Imagine you are flying a business jet for a medium-sized charter operator. And it’s around 2005. You and your fellow pilot typically fly all over the U.S. and must carry a full set of Jeppesen paper charts in a bag custom made to fit 40 pounds of bulging binders.
One day, your principal operations inspector at the local FAA FSDO calls your chief pilot and says you can't fly until you comply with a new advisory circular (AC) that was a result of an FAA order clarifying the regulations governing all the information you are required to have before every flight. The AC—Paper Charting Implementation and Inflight Usage— recommends the following: that you always carry backup charts; that your chart holder must meet minimum standards for g-loading, not covering up instruments, and visibility; training for how to carry and stow the chart bag safely and how to correctly update the charts; a quality control method to ensure that updates are done correctly and ensure that no charts are missing; and a manual describing all these processes, to include a method for revising the manual. Before the operator can implement use of the paper charting AC’s recommendations, the operator will be required to conduct a six-month evaluation period, to include in-flight and simulator evaluations, to ensure that the proposed system is safe. And the system must be included in the operator’s safety management system.
The POI is very sorry, but this is a serious safety issue and must be attended to without delay. (Although there are, sadly, four other Part 135 operators in line ahead of you so this process may take a while, but it shouldn't be more than three months.) Those are the breaks. If you want to play in the charter sandbox, you have no choice but to play by the FAA’s requirements.
Hah, hah, that’s ridiculous, isn’t it?
Talk to any pilot who used to fly with paper charts, and no one remembers the FAA ever imposing such requirements. I’ve asked airline and corporate pilots, and their and my own experience flying light airplanes reveals no such heavy handed bureaucratic meddling. The only requirement for paper charts is the regulation that says pilots must have all the information needed for each flight.
But once electronic flight bags started becoming popular, the FAA decided that there had to be a process to account for their use. The FAA issued AC 91-78 in 2007, and it basically says that pilots flying under Part 91 can use EFBs to replace paper documents if the EFB is functionally equivalent to the paper document and the material in the EFB is current. That’s not so bad.
The AC further lists recommendations for how to incorporate the EFB into the flight operation. It’s a relatively simple AC and not too burdensome, in keeping with Part 91 operations.

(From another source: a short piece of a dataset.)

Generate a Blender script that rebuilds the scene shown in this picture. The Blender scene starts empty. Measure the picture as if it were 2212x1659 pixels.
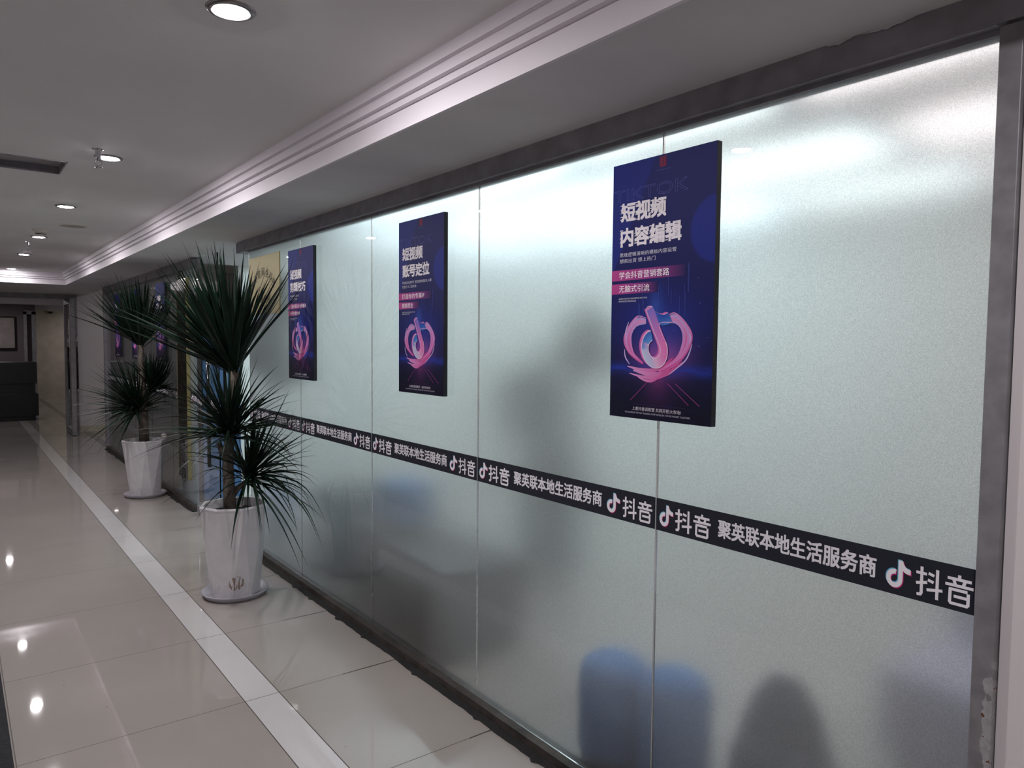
import bpy, bmesh, math, random
from mathutils import Vector, Matrix, noise
S = bpy.context.scene
C = S.collection
PI = math.pi

# ---------------------------------------------------------------- camera, world, lights, exposure
cam_d = bpy.data.cameras.new('camera')
cam_d.sensor_fit = 'HORIZONTAL'; cam_d.sensor_width = 36.0
cam_d.lens = 1591.94 / 2212 * 36.0
cam_d.clip_start = 0.05; cam_d.clip_end = 100
cam = bpy.data.objects.new('camera', cam_d); C.objects.link(cam)
yaw, pitch, roll = math.radians(37.24485), math.radians(-3.18406), math.radians(0.5166)
F = Vector((math.sin(yaw) * math.cos(pitch), math.cos(yaw) * math.cos(pitch), math.sin(pitch)))
R0 = Vector((math.cos(yaw), -math.sin(yaw), 0)); U0 = R0.cross(F)
R1 = R0 * math.cos(roll) + U0 * math.sin(roll); U1 = -R0 * math.sin(roll) + U0 * math.cos(roll)
cam.matrix_world = Matrix(((R1.x, U1.x, -F.x, 0), (R1.y, U1.y, -F.y, 0), (R1.z, U1.z, -F.z, 1.525), (0, 0, 0, 1)))
S.camera = cam

S.view_settings.view_transform = 'Standard'
S.view_settings.look = 'None'
S.view_settings.gamma = 1.0
S.view_settings.use_curve_mapping = False
S.view_settings.exposure = 0.0

wd = bpy.data.worlds.new('world'); S.world = wd; wd.use_nodes = True
wd.node_tree.nodes['Background'].inputs[0].default_value = (0.8, 0.85, 1, 1)
wd.node_tree.nodes['Background'].inputs[1].default_value = 0.01

DOWNLIGHT = 1000.0     # emission of the round ceiling lamps' lenses
OFFICE = 3.5         # emission of the office's flat ceiling lamps

# ---------------------------------------------------------------- materials
def lin(c):
    return tuple((x / 255 / 12.92 if x / 255 <= 0.04045 else ((x / 255 + 0.055) / 1.055) ** 2.4) for x in c)

def mat(name, col, rough=0.5, metal=0.0, var=0.0, scale=8.0, bump=0.0, bscale=None, spec=0.5, emit=0.0, srgb=True, trans=0.0, attr=None, coat=0.0):
    m = bpy.data.materials.new(name); m.use_nodes = True
    nt = m.node_tree; b = nt.nodes['Principled BSDF']
    c = lin(col) if srgb else col
    b.inputs['Base Color'].default_value = (*c, 1)
    b.inputs['Roughness'].default_value = rough
    b.inputs['Metallic'].default_value = metal
    b.inputs['Specular IOR Level'].default_value = spec
    b.inputs['Transmission Weight'].default_value = trans
    b.inputs['Coat Weight'].default_value = coat
    if emit:
        b.inputs['Emission Color'].default_value = (*c, 1); b.inputs['Emission Strength'].default_value = emit
    tc = nt.nodes.new('ShaderNodeTexCoord')
    if attr:
        a = nt.nodes.new('ShaderNodeAttribute'); a.attribute_name = attr
        nt.links.new(a.outputs['Color'], b.inputs['Base Color'])
    elif var:
        n = nt.nodes.new('ShaderNodeTexNoise'); n.inputs['Scale'].default_value = scale; n.inputs['Detail'].default_value = 6
        nt.links.new(tc.outputs['Object'], n.inputs['Vector'])
        r = nt.nodes.new('ShaderNodeMapRange'); r.inputs[1].default_value = .3; r.inputs[2].default_value = .7
        r.inputs[3].default_value = 1 - var; r.inputs[4].default_value = 1 + var
        nt.links.new(n.outputs['Fac'], r.inputs[0])
        v = nt.nodes.new('ShaderNodeMix'); v.data_type = 'RGBA'; v.blend_type = 'MULTIPLY'; v.inputs[0].default_value = 1
        v.inputs[6].default_value = (*c, 1); nt.links.new(r.outputs[0], v.inputs[7])
        nt.links.new(v.outputs[2], b.inputs['Base Color'])
    if bump:
        n2 = nt.nodes.new('ShaderNodeTexNoise'); n2.inputs['Scale'].default_value = bscale or scale * 4; n2.inputs['Detail'].default_value = 4
        nt.links.new(tc.outputs['Object'], n2.inputs['Vector'])
        bp = nt.nodes.new('ShaderNodeBump'); bp.inputs['Strength'].default_value = bump; bp.inputs['Distance'].default_value = .01
        nt.links.new(n2.outputs['Fac'], bp.inputs['Height']); nt.links.new(bp.outputs[0], b.inputs['Normal'])
    return m

def emis(name, col, strength):
    m = bpy.data.materials.new(name); m.use_nodes = True; nt = m.node_tree
    nt.nodes.remove(nt.nodes['Principled BSDF'])
    e = nt.nodes.new('ShaderNodeEmission'); e.inputs[0].default_value = (*col, 1); e.inputs[1].default_value = strength
    nt.links.new(e.outputs[0], nt.nodes['Material Output'].inputs[0]); return m

def N(nt, t, **k):
    n = nt.nodes.new('ShaderNode' + t)
    for a, v in k.items(): setattr(n, a, v)
    return n
def MATH(nt, op, a, b=None, c=None):
    n = N(nt, 'Math', operation=op)
    for i, v in enumerate((a, b, c)):
        if v is None: continue
        if isinstance(v, (int, float)): n.inputs[i].default_value = v
        else: nt.links.new(v, n.inputs[i])
    return n.outputs[0]
def MIXC(nt, f, a, b):
    n = N(nt, 'Mix', data_type='RGBA')
    for i, v in ((0, f), (6, a), (7, b)):
        if isinstance(v, (int, float)): n.inputs[i].default_value = v
        elif isinstance(v, tuple): n.inputs[i].default_value = (*v, 1)
        else: nt.links.new(v, n.inputs[i])
    return n.outputs[2]

def floor_material():
    m = bpy.data.materials.new('polished_tile'); m.use_nodes = True; nt = m.node_tree; b = nt.nodes['Principled BSDF']
    g = N(nt, 'NewGeometry'); s = N(nt, 'SeparateXYZ'); nt.links.new(g.outputs['Position'], s.inputs[0])
    x, y = s.outputs[0], s.outputs[1]
    n1 = N(nt, 'TexNoise'); n1.inputs['Scale'].default_value = 1.6; n1.inputs['Detail'].default_value = 5; nt.links.new(g.outputs['Position'], n1.inputs['Vector'])
    n2 = N(nt, 'TexNoise'); n2.inputs['Scale'].default_value = 160; n2.inputs['Detail'].default_value = 2; nt.links.new(g.outputs['Position'], n2.inputs['Vector'])
    mixn = MATH(nt, 'ADD', MATH(nt, 'MULTIPLY', n1.outputs[0], .7), MATH(nt, 'MULTIPLY', n2.outputs[0], .3))
    tile = MIXC(nt, mixn, lin((142, 135, 130)), lin((168, 161, 156)))
    strip_c = MIXC(nt, mixn, lin((182, 178, 178)), lin((206, 203, 203)))
    instrip = MATH(nt, 'MULTIPLY', MATH(nt, 'GREATER_THAN', x, .949), MATH(nt, 'LESS_THAN', x, 1.095))
    col = MIXC(nt, instrip, tile, strip_c)
    # joints across the corridor every 0.8 m
    fy = MATH(nt, 'ABSOLUTE', MATH(nt, 'SUBTRACT', MATH(nt, 'MODULO', MATH(nt, 'ADD', y, 40.907), .8), .4))
    fy = MATH(nt, 'SUBTRACT', .4, fy)     # distance to the nearest cross joint
    wid = MATH(nt, 'MULTIPLY_ADD', MATH(nt, 'GREATER_THAN', MATH(nt, 'ADD', x, MATH(nt, 'MULTIPLY', n1.outputs[0], .6)), 1.72), .0022, .0018)
    jy = MATH(nt, 'LESS_THAN', fy, wid)
    # long joints either side of the pale strip and further left
    jx = None
    for xv in (.949, 1.095, .145):
        t = MATH(nt, 'LESS_THAN', MATH(nt, 'ABSOLUTE', MATH(nt, 'SUBTRACT', x, xv)), .0020)
        jx = t if jx is None else MATH(nt, 'MAXIMUM', jx, t)
    j = MATH(nt, 'MAXIMUM', jx, jy)
    col = MIXC(nt, j, col, lin((58, 50, 44)))
    # dark inlay strip near the far end
    din = MATH(nt, 'MULTIPLY', MATH(nt, 'MULTIPLY', MATH(nt, 'GREATER_THAN', x, 1.69), MATH(nt, 'LESS_THAN', x, 1.80)), MATH(nt, 'GREATER_THAN', y, 11.55))
    col = MIXC(nt, din, col, lin((92, 84, 80)))
    # small spots of dirt
    v = N(nt, 'TexVoronoi'); v.inputs['Scale'].default_value = 7; nt.links.new(g.outputs['Position'], v.inputs['Vector'])
    sp = MATH(nt, 'MULTIPLY', MATH(nt, 'LESS_THAN', v.outputs['Distance'], .035), MATH(nt, 'GREATER_THAN', n1.outputs[0], .56))
    col = MIXC(nt, MATH(nt, 'MULTIPLY', sp, .5), col, lin((80, 66, 58)))
    nt.links.new(col, b.inputs['Base Color'])
    b.inputs['Roughness'].default_value = .055
    b.inputs['Specular IOR Level'].default_value = .55
    nt.links.new(MATH(nt, 'MULTIPLY_ADD', j, .5, .032), b.inputs['Roughness'])
    return m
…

When it comes to commercial operations, AC120-76c applies, and this is where it gets complicated, with 31 pages and three appendices outlining training programs, backups, non-interference, maintenance, decompression testing, inflight and simulator evaluations, FAA authorizations and so on.
The problem is that, once again, the FAA has created far more work for itself and operators than is necessary. A basic EFB (I know there are much more complicated devices, some integrated with avionics, but I’m not addressing those here) is nothing more than a different and better way to view charts and other information formerly buried in stacks of paper. The applicable regulation simply requires that pilots have this information. Why do we need layer upon layer of FAA authorization and processes and useless explorations just because paper is being replaced with a far better electronic device? If the device provides the necessary information, you should be good to go.
We should all remember—including FAA inspectors—that an advisory circular is what it says: advisory. It provides methods for compliance with applicable regulations, but it is not the only way to do so, and no matter what the FAA leads you to believe, an AC is never mandatory. Sure, the FAA might impose advisory material by making an operator comply to meet OpsSpecs. But the burden on the operator is simply to comply with the regulations. Paper charts met the regulatory requirement, and so do simple tablet-based EFBs. It shouldn’t be necessary to go through all sorts of hassle to prove that an EFB is as good as paper and that the operator’s processes for using EFBs are as safe as they were for using paper. That almost goes without saying; the operator is required to comply with the regulations, and whether they are using paper or electronics, they will do whatever is necessary to be safe.
There is simply no need for the FAA to waste so much time and effort on EFBs, beyond reminding pilots and operators that they have to comply with the regulations. Isn’t there something better for FAA inspectors to do, besides put their stamp of approval on an EFB authorization process? How about expediting RVSM applications, for example? Recent trends suggest that the FAA understands that it applies too heavy a hand in many areas, and it seems to be easing the regulatory burden. But when it comes to operations, the FAA seems to love to make life more complex than necessary, without adding any safety benefit.